Do you want to know how I survived such Bi Polar lows? I just exist in them until they are done. There's nothing more I can do. I don't see ahead because ahead is blind to me. When I am that low, there is nothing. No ahead, no tomorrow, shit I don't see a minute ahead. I want it over. I can't lie. I want it over.
Now that said, here I am a week later and you know how I survive today knowing a low could be coming again, I stay in the now. It's why it's hard for me to take anything on. Anything other than something that sets my heart on fire. My husband wants me to do some online University courses. I am thinking about it but then I think, "I don't much care and when that low comes.....let's just stay here in the now". I am writing to you fine peeps, going to the gym, reading again like I haven't in a long time. It feels like almost enough, it's not quite enough, I get bored....but how much more, I am not sure of. As I said, courses are being looked into.

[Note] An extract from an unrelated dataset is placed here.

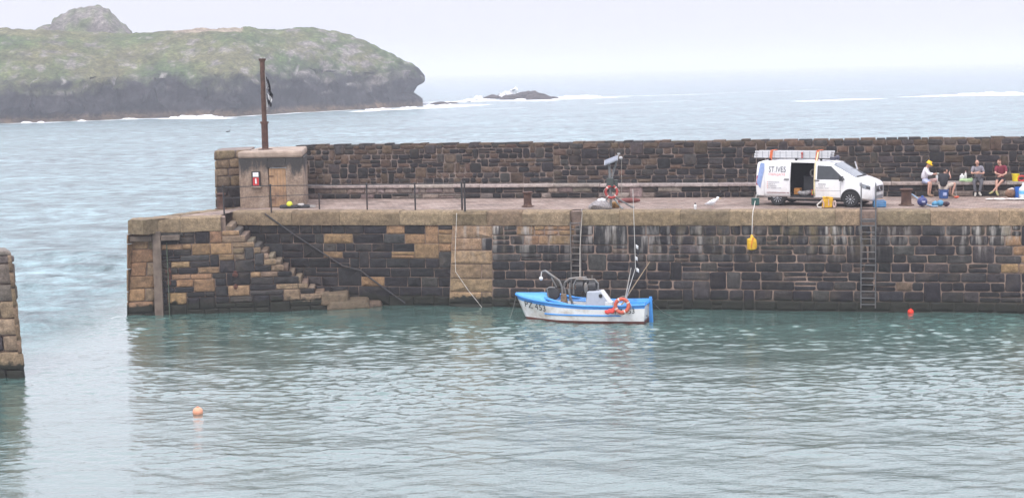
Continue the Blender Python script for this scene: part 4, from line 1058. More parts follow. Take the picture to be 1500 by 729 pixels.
def nose(y, z, off=0):                                  # front surface of the nose at (y, z)
    lo, hi = 4.4, VL
    for _ in range(24):
        x = (lo + hi) / 2
        r_ = ring(x); w = 0
        for i in range(7):
            if r_[i][1] <= z <= r_[i + 1][1]: t = (z - r_[i][1]) / max(1e-6, r_[i + 1][1] - r_[i][1]); w = r_[i][0] + (r_[i + 1][0] - r_[i][0]) * t
        if w > abs(y): lo = x
        else: hi = x
    return Vector((lo + off, y, z))
def nosepatch(y0, y1, z0, z1, off, n=10, m=3): return [[nose(y0 + (y1 - y0) * i / n, z0 + (z1 - z0) * j / m, off) for j in range(m + 1)] for i in range(n + 1)]
g = G(); g.grid(nosepatch(-.52, .52, .60, .85, .012)); gl = g.build('grille', M('grille black', (.02, .02, .022), .35), van, fix=False)
g = G()
for z in (.66, .78): g.tube([nose(y / 10 * .5, z, .022) for y in range(-10, 11)], .013, 6)
g.build('grille_bar', M('chrome', (.5, .5, .52), .2, .9), gl)
c0 = nose(0, .72, .035); g = G(); g.tube([(c0.x, .085 * math.cos(a), c0.z + .085 * math.sin(a)) for a in [i * math.pi / 10 for i in range(20)]], .012, 6, closed=True)
for a in (math.pi / 2, math.pi * 7 / 6, math.pi * 11 / 6): g.tube([(c0.x, 0, c0.z), (c0.x, .08 * math.cos(a), c0.z + .08 * math.sin(a))], .012, 6)
g.build('emblem', M('chrome', (.5, .5, .52)), gl)
g = G(); g.grid(nosepatch(-.55, .55, .34, .46, .010)); g.build('bumper_intake', M('intake grey', (.22, .22, .23), .6), van, fix=False)
g = G(); g.grid(nosepatch(-.26, .26, .47, .56, .018, 6, 2)); g.build('number_plate', M('plate white', (.70, .70, .68), .5), van, fix=False)
g = G(); g.tube([vsurf(x, 2.05, .004) for x in (2.66, 3.2, 3.8)], .006, 4); g.tube([vsurf(2.66, k, .002) for k in (1, 2, 3, 4, 4.9)], .007, 4); g.tube([vsurf(3.78, k, .002) for k in (1, 2, 2.9)], .007, 4); g.build('panel_gap', M('gap grey', (.2, .2, .21), .8), van)
tyre = M('tyre rubber', (.018, .018, .019), .85); rim_m = M('alloy rim', (.42, .43, .45), .35, .6, var=.12); archm = M('arch black', (.012, .012, .013), .9)
for wx in (1.02, 4.22):
    for s in (-1, 1):
        g = G()
        ar = [(.42 * math.cos(a), .345 + .42 * math.sin(a)) for a in [math.pi * (-.06) + i * math.pi * 1.12 / 20 for i in range(21)]]
        g.prism([(wx + x, z) for x, z in ar], .90, .972, lambda a, b, h: (a, s * h, b)); g.build('wheel_arch', archm, van, smooth=False)
        w = bpy.data.objects.new('wheel', None); COL.objects.link(w); w.parent = van; w.location = (wx, s * .86, .335); w.empty_display_size = .2
        g = G(); g.lathe([(.21, -.12), (.30, -.122), (.335, -.09), (.338, 0), (.335, .09), (.30, .122), (.21, .12)], axis='y', n=28); g.build('tyre', tyre, w)
        g = G(); g.lathe([(.215, .10), (.225, .118), (.20, .118), (.195, .07), (.02, .06)], axis='y', n=28); rm = g
        for k in range(10):
            a = 2 * math.pi * k / 10
            rm.tube([(.05 * math.cos(a), -.105, .05 * math.sin(a)), (.20 * math.cos(a), -.112, .20 * math.sin(a))], [.014, .024], 6)
        rm.lathe([(.001, .125), (.05, .125), (.06, .1)], axis='y', n=14)
        if s == 1: rm.v = [(x, -y, z) for x, y, z in rm.v]
        rb = rm.build('rim', rim_m, w)
        g = G(); g.lathe([(.001, .072), (.195, .072)], axis='y', n=20); g.v = [(x, y * (1 if s == -1 else -1), z) for x, y, z in g.v]; g.build('brake_disc', archm, w)
g = G(); g.box((2.6, 0, .26), (4.2, 1.5, .12)); g.build('underbody', archm, van, smooth=False)
for x in (.55, 1.75, 2.85): g = G(); g.box((x, 0, 1.985), (.07, 1.5, .04)); g.box((x, -.66, 1.95), (.09, .05, .08)); g.box((x, .66, 1.95), (.09, .05, .08)); g.build('roof_bar', black, van, smooth=False, bev=.01)
g = G(); g.box((3.32, -.45, 2.0), (.22, .3, .14)); g.lathe([(.10, 1.93), (.10, 2.08), (.05, 2.13)], c=(3.42, -.25, 0), n=12); g.build('roof_lamp', M('roof lamp dark', (.07, .07, .10), .5), van, bev=.02)
g = G(); g.tube([(3.98, .78, 1.42), (3.84, .84, 1.80)], .03, 6); g.build('snorkel_aerial', M('aerial', (.5, .5, .52), .4), van)
def vpt(x, y, z): return van.location + ve * x + vn * y + Vector((0, 0, z))
ld = thing('roof_ladder', 'silver extension ladder strapped flat on the van roof', 'ladder', vpt(-.22, -.30, 2.01), -VYAW)
alu = M('aluminium', (.62, .62, .63), .4, .35, var=.08, scale=2)
for y in (-.24, .24):
    for z in (.03, .15): pass
    g = G()
    for z, dx in ((.045, 0), (.15, .02), (.255, .05)): g.box((1.72 + dx, y, z), (3.4, .03, .085))
    g.build('rail', alu, ld, smooth=False, bev=.006)
for i in range(13):
    g = G()
    for z in (.045, .15, .255): g.tube([(.15 + i * .265, -.24, z), (.15 + i * .265, .24, z)], .018, 6)
    g.box((.15 + i * .265, -.262, .15), (.022, .012, .27)); g.build('rung', M('rung grey', (.35, .36, .38), .4, .4), ld)
for x, c in ((.82, 'orange'), (2.88, 'orange')):
    g = G()
    rows = [(x - .05, -.275, -.10), (x + .02, -.285, .30)]
    g.prism([(x - .10, -.10), (x + .02, -.10), (x + .08, .315), (x - .04, .315)], -.292, -.272, lambda a, b, h: (a, h, b)); g.box((x + .02, 0, .325), (.12, .57, .02)); g.build('strap', M('orange webbing', (.62, .15, .06), .8), ld, smooth=False)
g = G(); g.prism([(2.17, 0), (2.23, 0), (2.22, .26), (2.18, .26)], -.30, -.275, lambda a, b, h: (a, h, b)); g.ball((2.2, -.29, .2), (.045, .03, .06)); g.build('clamp', M('clamp red', (.35, .07, .06), .6), ld)
ys = thing('yellow_strap', 'long pale yellow strap hanging down the van door post', 'strap', vpt(2.66, -1.0, 0), -VYAW)
g = G()
pp = [vsurf(2.66, k, .02) for k in (1.2, 2, 3, 4, 5, 6)]; pp = [Vector((p.x - 2.66, p.y + 1.0, p.z)) for p in pp] + [Vector((.04, .42, 2.32))]
rows = [[p + Vector((-.032, 0, 0)), p + Vector((.032, 0, 0))] for p in pp]; g.grid(rows); o = g.build('webbing', M('yellow webbing', (.66, .56, .34), .8), ys); o.modifiers.new('Solid', 'SOLIDIFY').thickness = .008
# things inside the van
FZ = .46
tag(G().box((0, 0, .35), (.62, .5, .7)).box((0, -.02, .73), (.66, .54, .06)).build('tool_chest', M('dark tool chest', (.035, .037, .043), .6), smooth=False, bev=.02, loc=vpt(2.2, .1, FZ)), 'dark tool chest standing inside the open van', 'tool chest').rotation_euler = (0, 0, -VYAW)
g = G()
for s in range(4): g.tube([(.13 * math.cos(a) + .02 * s, .03 * s, .16 * math.sin(a)) for a in [i * math.pi / 9 for i in range(18)]], .022, 6, closed=True)
tag(g.build('rope_coil', M('pale rope coil', (.5, .48, .45), .9), loc=vpt(2.35, -.2, FZ + .90)), 'pale rope coil on the tool chest inside the van', 'rope')
o = tag(G().box((0, 0, .13), (.26, .3, .26)).box((0, -.155, .15), (.12, .02, .1)).build('tool_box', M('orange brown box', (.45, .20, .05), .6), smooth=False, bev=.02, loc=vpt(1.75, -.45, FZ)), 'orange brown box on the van floor at the rear of the door opening', 'box'); o.rotation_euler = (0, 0, -VYAW)
bucket('paint_tin', vpt(2.5, -.62, FZ), .09, .09, .22, M('orange red tin', (.65, .10, .04), .5), 'orange red tin on the van floor by the front door post', 'tin', badge=M('lime badge', (.5, .6, .08)))
o = tag(G().ball((0, 0, .08), (.3, .16, .1)).rumple(.08, 6).build('rope_tangle', M('tangled rope', (.26, .25, .25), .9, var=.5, scale=15), loc=vpt(2.15, -.62, FZ)), 'grey tangle of rope on the van floor in the door opening', 'rope')

# ------------------------------------------------------------------ people
def skin(nodes_, edges, root=0, sub=1):
    me = bpy.data.meshes.new('skin'); me.from_pydata([n[0] for n in nodes_], edges, [])
    o = bpy.data.objects.new('skin', me); COL.objects.link(o)
    m = o.modifiers.new('Skin', 'SKIN'); m.use_smooth_shade = True
    for i, n in enumerate(nodes_):
        d = me.skin_vertices[0].data[i]; r = n[1]; d.radius = r if isinstance(r, tuple) else (r, r); d.use_root = (i == root)
    s = o.modifiers.new('Sub', 'SUBSURF'); s.levels = s.render_levels = sub
    bpy.context.view_layer.update()
    out = bpy.data.meshes.new_from_object(o.evaluated_get(bpy.context.evaluated_depsgraph_get()))
    vs = [v.co.copy() for v in out.vertices]; fs = [tuple(p.vertices) for p in out.polygons]
    bpy.data.objects.remove(o); bpy.data.meshes.remove(me); bpy.data.meshes.remove(out)
    return vs, fs
def V(*a): return Vector(a)
skinm = M('skin', (.48, .27, .20), .55, var=.1, scale=12)
def fingers(ns, es, wi, w, d, side_v, grip):
    """palm and five curled fingers continuing the forearm direction d"""
    d = d.normalized(); sv = side_v - d * side_v.dot(d); sv.normalize(); dn = d.cross(sv)
    pi_ = len(ns); ns.append((w + d * .07, (.040, .022))); es.append((wi, pi_))
    for k, (o, l) in enumerate(((-.033, .075), (-.011, .085), (.011, .08), (.033, .062))):
        b = len(ns); q = w + d * .10 + sv * o
        ns += [(q, .010), (q + d * l * .45 + dn * .012 * grip, .009), (q + d * l * .75 + dn * .04 * grip, .008)]
        es += [(pi_, b), (b, b + 1), (b + 1, b + 2)]
    b = len(ns); q = w + d * .035 - sv * .042
    ns += [(q, .012), (q + d * .045 - sv * .015 + dn * .015 * grip, .010)]; es += [(pi_, b), (b, b + 1)]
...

Staying in the "now" means worrying past it and for me right now, it's all I can do. I wish I could do more. And maybe another wedding or something will grab my fancy and I will look forward to it with all the gusto I have in the past. I have planned 3 weddings before, just for people I love, and just for fun. I get through them by basically knowing my limits, staying within them, and knowing a low follows the big day. We all get wedding hangovers, me, the bride, the groom, and uncle drunkard. Right now all I have is this writing course and a visit I hope to my friend in Arizona right after. All that matters. Those are my forward looking things otherwise it's here, and it's now and when you stay here and now, nothing seems too big, too overwhelming.
This is how I know to be the best me. Stay right here. It is what it is, while it is, then it isn't is my life's motto. You can't always do everything about anything or anything about everything.
Anyone can do NOW can't they? I can be the best me RIGHT NOW.